Is a loan with no fees or origination charge the best deal?

Is a loan with no fees or origination charge the best deal? Maybe. Never forget that interest rate is only half of the equation. Rate AND fees are the whole equation upon which you should make a decision. When talking to borrowers who have been shopping rates, I always ask the same questions. What is the term of the mortgage, are both mortgages fixed rate, and what costs are associated with the mortgage. Sometimes a borrower is comparing a 10 year fixed rate mortgage to a 30 year fixed rate mortgage. We need to make sure we are comparing apples to apples. The longer the term of a fixed rate mortgage, the higher the rate. It is very common when I inquire about the exact dollar amount of the closing costs or fees associated with the mortgage, the borrower does not know the answer because they either were fixated on the rate or it was not properly disclosed.

Fees to obtain a mortgage are referred to as closing costs. Closing costs are defined as all costs associated with a borrower obtaining a mortgage. These costs include, but are not limited to, origination fee, discount points, appraisal, title insurance, flood cert, doc prep, processing, etc. Prepays are charges for property insurance and funds put into the escrow account for property taxes, insurance, etc. Borrowers should always be careful to make sure that they are looking at a true no fee loan, and not one where the closing costs are added to the loan amount. On a true no cost mortgage, except when there is mortgage insurance or a VA funding fee, the interest rate should match the annual percentage rate (APR) as disclosed on the Truth-In-Lending disclosure statement (TIL). If mortgage insurance or a VA funding fee is required, the APR will be higher than the note.

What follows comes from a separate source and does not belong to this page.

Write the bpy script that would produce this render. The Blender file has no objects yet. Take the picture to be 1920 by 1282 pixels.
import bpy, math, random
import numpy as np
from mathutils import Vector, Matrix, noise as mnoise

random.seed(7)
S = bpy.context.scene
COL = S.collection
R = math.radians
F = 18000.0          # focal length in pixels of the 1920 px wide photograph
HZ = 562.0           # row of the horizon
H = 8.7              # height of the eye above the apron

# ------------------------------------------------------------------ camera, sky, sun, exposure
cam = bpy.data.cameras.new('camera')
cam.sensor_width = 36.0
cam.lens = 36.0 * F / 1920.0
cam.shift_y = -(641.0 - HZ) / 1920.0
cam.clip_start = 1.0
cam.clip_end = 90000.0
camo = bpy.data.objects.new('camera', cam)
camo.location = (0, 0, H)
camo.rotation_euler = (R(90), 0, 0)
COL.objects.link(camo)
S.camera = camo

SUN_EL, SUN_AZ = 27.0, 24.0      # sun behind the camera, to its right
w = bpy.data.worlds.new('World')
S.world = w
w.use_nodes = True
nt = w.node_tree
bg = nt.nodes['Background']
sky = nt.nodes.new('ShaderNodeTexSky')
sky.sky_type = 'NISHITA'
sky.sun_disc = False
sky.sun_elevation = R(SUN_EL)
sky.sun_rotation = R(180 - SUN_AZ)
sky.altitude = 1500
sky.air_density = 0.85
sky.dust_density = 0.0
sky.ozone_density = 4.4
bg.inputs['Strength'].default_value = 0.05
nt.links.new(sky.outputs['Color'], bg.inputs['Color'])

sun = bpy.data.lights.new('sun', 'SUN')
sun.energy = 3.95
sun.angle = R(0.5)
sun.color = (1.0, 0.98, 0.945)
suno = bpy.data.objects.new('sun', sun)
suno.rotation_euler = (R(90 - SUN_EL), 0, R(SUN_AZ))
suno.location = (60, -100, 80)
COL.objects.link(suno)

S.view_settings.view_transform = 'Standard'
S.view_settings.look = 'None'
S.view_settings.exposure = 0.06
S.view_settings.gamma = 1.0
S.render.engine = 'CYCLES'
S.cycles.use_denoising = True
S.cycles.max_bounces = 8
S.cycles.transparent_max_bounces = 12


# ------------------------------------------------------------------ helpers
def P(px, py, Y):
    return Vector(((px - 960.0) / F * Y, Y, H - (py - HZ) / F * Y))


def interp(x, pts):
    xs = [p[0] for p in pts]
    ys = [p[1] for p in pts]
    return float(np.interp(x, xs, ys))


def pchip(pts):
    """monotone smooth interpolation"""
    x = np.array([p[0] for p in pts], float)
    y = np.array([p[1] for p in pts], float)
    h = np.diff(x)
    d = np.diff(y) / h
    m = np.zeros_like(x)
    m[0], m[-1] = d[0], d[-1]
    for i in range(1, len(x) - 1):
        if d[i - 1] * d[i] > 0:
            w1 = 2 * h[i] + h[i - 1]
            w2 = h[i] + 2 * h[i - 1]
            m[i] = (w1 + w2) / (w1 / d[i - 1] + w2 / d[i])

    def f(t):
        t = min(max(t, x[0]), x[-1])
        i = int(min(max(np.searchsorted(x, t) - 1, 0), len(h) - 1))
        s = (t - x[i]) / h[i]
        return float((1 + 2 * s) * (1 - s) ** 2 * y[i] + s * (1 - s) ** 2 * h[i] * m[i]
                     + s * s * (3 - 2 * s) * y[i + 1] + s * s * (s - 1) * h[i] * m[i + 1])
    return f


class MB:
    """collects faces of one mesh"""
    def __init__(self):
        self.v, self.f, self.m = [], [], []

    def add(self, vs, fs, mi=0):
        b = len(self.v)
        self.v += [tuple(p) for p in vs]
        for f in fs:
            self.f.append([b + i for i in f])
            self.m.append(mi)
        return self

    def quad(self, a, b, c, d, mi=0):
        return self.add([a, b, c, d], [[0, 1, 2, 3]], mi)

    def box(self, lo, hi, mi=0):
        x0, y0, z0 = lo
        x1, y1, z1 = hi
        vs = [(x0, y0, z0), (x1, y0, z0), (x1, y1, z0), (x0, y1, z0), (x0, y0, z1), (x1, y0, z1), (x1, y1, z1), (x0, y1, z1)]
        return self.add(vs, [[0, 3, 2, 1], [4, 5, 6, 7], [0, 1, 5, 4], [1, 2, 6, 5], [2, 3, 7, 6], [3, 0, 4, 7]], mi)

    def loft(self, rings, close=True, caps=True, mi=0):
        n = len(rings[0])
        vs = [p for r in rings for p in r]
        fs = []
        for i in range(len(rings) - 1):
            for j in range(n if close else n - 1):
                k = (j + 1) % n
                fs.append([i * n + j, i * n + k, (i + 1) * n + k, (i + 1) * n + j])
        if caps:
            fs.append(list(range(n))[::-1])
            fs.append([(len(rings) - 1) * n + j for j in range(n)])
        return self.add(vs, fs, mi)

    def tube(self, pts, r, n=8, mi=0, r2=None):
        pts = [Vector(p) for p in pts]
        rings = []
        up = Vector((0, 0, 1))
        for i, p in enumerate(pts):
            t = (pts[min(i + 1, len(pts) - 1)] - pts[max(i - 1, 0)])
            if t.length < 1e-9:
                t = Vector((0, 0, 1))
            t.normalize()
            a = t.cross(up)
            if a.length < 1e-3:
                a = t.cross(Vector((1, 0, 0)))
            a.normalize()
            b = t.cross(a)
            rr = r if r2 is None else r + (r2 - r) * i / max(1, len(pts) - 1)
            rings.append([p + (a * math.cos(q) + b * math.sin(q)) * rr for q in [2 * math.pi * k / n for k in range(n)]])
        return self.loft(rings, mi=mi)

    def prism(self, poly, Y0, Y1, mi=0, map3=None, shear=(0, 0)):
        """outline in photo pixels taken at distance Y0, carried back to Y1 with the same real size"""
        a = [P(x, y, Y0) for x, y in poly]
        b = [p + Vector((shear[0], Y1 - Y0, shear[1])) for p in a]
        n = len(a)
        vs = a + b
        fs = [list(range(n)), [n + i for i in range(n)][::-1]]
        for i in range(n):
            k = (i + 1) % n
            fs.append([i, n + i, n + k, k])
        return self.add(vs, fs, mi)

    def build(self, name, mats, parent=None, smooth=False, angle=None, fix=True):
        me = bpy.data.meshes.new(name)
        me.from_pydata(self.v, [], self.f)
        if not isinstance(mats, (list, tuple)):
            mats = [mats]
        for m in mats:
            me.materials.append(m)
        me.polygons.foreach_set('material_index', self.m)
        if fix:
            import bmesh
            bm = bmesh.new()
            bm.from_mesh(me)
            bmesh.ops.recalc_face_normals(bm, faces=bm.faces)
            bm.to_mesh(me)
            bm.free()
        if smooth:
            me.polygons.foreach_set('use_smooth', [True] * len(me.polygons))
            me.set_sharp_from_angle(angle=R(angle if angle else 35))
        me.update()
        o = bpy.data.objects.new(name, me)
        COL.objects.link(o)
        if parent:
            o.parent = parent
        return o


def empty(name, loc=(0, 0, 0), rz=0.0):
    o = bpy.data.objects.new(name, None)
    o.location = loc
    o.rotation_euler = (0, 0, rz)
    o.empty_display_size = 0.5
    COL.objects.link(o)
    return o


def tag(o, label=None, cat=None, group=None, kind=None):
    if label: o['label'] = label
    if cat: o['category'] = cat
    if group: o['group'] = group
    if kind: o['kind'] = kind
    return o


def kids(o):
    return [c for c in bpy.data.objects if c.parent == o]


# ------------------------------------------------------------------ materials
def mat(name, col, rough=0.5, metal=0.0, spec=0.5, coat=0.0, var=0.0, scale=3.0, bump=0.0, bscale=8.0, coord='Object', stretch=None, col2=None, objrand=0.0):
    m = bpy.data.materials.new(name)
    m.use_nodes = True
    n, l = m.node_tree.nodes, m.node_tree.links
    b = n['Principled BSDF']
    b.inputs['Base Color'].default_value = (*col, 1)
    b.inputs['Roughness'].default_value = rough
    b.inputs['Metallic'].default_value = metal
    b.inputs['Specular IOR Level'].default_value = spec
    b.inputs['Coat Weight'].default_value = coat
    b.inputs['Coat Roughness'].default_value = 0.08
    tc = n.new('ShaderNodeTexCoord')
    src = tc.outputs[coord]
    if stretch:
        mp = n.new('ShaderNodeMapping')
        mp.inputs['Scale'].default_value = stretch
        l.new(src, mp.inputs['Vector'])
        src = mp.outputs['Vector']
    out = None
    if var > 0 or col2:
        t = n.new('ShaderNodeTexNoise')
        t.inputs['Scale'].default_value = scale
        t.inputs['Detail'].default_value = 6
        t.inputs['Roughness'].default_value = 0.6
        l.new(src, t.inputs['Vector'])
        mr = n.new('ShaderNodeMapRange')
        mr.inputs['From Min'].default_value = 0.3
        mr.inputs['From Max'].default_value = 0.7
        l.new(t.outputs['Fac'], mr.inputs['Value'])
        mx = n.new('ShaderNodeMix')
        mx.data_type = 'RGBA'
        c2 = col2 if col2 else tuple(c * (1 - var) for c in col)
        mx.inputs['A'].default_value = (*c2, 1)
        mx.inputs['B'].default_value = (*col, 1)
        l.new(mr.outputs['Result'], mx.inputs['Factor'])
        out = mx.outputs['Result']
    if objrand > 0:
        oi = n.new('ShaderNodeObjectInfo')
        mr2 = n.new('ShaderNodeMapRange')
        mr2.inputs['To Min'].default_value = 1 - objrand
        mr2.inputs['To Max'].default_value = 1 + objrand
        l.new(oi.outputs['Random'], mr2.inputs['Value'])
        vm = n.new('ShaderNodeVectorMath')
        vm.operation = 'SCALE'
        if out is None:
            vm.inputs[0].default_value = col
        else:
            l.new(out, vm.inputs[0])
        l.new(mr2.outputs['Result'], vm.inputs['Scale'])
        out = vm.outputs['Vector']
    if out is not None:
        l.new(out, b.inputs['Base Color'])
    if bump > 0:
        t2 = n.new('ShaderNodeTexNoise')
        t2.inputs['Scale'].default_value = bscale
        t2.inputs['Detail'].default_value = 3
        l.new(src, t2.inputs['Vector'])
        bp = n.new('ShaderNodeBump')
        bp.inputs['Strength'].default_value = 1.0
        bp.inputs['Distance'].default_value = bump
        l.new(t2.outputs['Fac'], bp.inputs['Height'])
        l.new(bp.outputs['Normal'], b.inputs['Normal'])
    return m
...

Analyzing the mortgage choices to see what is best for the borrower is simple. Look at the difference between the costs associated with a mortgage and examine how long it will take you to break even. For example, lets compare two thirty year fixed rate mortgages with a mortgage amount of $300,000. One mortgage has a 4.25% interest rate and $6,000 in closing costs and the other option is 4.75% with no closing costs. Principal and interest for the 4.25% mortgage is $1,476 and $1,566 at 4.75%. By dividing the difference of $90 per month into the $6,000 for closing costs, we see that it will take the borrower 67 months to break even. This simplified analysis does not take into account the possible income tax ramifications or the time value of money.

Another important thing to consider is if the money used for closing costs could be better utilized paying off credit cards, kept for liquidity, used to fund a retirement account, etc. A borrower does not want to be equity rich and cash poor. As I know personally, it is very hard to eat equity. Borrowers should always remember to look at the whole forest, and not just one tree. I have noticed mortgage professionals almost always do their personal mortgage on a no cost basis. As always, the answer is to do the numbers and see what is best for your personal situation.